_STORED RECORDS:_
[start]

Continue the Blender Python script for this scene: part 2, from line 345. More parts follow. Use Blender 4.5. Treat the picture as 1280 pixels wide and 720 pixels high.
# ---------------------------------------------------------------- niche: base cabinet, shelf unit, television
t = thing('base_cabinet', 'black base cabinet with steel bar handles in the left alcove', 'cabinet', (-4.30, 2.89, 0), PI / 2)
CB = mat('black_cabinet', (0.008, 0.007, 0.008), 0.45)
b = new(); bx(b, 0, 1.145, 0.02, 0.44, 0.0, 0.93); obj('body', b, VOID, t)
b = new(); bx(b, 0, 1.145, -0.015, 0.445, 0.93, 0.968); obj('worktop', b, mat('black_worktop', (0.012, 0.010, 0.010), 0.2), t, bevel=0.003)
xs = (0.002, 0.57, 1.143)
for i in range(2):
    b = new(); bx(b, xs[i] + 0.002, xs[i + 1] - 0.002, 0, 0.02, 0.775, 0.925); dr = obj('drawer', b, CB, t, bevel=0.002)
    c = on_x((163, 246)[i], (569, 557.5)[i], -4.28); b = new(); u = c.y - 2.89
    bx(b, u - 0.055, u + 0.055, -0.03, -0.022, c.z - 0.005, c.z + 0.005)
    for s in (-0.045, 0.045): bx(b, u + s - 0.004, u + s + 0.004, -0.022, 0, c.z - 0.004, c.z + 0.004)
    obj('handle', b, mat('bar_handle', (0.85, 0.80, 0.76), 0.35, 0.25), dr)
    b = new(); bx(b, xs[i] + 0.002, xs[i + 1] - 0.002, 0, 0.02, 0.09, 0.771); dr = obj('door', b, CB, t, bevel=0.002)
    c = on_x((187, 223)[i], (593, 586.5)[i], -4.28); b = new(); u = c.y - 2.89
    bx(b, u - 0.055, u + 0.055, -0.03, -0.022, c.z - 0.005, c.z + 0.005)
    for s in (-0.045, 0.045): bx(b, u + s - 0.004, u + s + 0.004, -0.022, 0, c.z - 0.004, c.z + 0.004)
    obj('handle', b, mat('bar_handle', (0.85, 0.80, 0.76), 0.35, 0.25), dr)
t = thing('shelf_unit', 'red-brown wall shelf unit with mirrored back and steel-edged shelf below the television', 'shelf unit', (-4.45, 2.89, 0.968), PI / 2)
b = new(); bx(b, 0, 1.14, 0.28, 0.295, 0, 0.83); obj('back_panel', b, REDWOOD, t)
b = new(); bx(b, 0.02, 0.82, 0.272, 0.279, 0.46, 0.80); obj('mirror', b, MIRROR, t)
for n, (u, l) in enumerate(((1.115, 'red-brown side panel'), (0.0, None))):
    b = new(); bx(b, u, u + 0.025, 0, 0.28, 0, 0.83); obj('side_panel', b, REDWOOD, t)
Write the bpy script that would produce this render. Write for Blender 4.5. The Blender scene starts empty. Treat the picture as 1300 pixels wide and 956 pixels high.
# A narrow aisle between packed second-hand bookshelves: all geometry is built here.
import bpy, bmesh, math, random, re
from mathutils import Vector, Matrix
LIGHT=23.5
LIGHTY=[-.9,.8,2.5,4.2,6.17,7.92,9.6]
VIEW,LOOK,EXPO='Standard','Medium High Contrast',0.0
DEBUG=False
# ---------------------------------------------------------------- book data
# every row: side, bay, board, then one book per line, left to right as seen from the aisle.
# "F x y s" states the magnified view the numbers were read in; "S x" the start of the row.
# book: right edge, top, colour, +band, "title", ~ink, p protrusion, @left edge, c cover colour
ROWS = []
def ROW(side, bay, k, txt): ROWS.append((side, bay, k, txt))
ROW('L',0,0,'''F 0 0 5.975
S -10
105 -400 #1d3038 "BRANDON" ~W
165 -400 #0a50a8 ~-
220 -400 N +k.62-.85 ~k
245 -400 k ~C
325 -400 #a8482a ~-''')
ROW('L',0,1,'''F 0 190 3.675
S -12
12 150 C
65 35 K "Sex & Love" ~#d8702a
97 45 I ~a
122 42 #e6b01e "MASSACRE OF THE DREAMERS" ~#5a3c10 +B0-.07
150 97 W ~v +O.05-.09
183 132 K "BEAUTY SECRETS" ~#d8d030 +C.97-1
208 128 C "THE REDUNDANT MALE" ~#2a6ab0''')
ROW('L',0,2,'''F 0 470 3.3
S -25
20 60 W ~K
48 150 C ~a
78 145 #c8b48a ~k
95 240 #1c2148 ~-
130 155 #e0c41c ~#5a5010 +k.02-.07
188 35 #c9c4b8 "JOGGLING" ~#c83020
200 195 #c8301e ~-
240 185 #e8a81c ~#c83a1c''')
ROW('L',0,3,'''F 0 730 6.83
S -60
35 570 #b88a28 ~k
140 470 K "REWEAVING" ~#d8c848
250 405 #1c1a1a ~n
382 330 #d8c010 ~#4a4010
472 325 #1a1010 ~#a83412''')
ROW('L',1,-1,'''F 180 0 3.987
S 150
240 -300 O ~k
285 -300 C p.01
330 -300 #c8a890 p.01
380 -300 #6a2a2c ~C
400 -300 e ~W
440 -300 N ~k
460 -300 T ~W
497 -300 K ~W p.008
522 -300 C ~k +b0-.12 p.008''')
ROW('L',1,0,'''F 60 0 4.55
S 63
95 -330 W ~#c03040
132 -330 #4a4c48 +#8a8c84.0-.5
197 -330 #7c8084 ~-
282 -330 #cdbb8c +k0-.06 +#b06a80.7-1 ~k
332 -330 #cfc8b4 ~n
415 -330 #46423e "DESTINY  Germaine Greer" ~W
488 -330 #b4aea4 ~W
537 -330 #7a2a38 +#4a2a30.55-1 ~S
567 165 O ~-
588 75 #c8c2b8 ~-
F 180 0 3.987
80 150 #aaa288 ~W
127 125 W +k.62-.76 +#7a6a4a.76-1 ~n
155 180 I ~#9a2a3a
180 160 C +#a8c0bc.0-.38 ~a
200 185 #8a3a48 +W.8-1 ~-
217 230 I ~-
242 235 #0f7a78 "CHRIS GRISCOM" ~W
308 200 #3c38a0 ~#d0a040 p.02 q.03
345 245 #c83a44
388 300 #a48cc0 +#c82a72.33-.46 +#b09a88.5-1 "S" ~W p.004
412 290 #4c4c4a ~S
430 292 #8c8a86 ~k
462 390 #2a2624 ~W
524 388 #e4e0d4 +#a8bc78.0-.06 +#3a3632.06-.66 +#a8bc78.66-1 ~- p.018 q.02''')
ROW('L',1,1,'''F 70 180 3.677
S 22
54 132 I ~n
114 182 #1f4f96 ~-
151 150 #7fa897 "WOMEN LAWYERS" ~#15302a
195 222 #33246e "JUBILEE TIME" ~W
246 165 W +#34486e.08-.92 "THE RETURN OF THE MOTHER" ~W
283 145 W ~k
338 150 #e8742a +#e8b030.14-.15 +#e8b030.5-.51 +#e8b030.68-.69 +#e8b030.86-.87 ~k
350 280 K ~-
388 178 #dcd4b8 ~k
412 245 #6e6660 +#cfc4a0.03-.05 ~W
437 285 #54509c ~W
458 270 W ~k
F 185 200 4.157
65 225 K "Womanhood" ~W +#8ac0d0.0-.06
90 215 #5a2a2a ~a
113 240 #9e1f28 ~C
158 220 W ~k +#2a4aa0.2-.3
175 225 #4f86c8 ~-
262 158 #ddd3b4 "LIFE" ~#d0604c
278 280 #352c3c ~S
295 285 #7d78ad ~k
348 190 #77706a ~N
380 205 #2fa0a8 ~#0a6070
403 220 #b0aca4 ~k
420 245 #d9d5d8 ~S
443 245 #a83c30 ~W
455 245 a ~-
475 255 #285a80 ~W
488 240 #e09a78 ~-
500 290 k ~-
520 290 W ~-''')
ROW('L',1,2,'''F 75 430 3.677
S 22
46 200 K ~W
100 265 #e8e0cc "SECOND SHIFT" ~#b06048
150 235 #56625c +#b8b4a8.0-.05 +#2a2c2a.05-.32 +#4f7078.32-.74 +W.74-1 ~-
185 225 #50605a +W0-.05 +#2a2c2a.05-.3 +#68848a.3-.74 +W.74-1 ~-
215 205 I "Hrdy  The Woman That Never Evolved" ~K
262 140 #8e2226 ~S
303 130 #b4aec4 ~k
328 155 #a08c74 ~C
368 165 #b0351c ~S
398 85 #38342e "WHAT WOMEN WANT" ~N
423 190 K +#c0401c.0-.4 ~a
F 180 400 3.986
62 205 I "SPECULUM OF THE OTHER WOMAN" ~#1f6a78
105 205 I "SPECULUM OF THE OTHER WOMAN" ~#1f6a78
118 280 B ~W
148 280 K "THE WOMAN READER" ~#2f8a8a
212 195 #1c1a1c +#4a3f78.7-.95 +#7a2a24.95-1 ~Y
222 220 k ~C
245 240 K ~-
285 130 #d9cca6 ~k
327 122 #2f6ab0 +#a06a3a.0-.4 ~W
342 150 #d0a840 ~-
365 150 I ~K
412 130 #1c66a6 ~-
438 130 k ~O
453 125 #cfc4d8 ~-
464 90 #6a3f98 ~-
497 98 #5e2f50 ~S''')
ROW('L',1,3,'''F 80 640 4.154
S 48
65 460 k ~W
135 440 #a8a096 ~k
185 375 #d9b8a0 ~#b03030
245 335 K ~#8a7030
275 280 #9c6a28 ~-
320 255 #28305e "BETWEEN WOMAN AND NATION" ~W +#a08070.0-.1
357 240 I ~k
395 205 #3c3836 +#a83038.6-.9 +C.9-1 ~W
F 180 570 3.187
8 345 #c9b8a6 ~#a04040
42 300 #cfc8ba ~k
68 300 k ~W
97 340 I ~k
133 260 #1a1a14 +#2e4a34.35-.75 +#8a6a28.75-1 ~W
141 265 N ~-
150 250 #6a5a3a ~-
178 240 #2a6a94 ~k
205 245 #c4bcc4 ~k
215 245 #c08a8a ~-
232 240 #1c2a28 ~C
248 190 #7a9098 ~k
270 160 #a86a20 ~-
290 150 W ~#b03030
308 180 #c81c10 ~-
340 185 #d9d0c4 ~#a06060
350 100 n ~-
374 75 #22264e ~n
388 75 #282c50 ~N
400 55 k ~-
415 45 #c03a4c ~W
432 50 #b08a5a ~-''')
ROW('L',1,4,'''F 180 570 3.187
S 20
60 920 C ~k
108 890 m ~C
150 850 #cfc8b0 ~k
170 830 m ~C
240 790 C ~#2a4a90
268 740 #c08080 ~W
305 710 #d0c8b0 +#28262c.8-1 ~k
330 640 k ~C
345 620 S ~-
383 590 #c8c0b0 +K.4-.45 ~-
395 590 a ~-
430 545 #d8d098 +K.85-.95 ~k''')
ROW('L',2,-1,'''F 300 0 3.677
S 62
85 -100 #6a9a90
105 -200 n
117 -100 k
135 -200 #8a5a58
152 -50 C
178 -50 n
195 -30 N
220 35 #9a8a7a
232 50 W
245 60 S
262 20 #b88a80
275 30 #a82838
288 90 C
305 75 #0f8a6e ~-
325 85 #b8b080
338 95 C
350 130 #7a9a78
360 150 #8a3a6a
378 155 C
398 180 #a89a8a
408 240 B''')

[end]

_YOUR OBJECTIVE:_ Find the lines above that include the string "this" and copy them.

_FINISHED TASK:_
Continue the Blender Python script for this scene: part 2, from line 345. More parts follow. Use Blender 4.5. Treat the picture as 1280 pixels wide and 720 pixels high.
Write the bpy script that would produce this render. Write for Blender 4.5. The Blender scene starts empty. Treat the picture as 1300 pixels wide and 956 pixels high.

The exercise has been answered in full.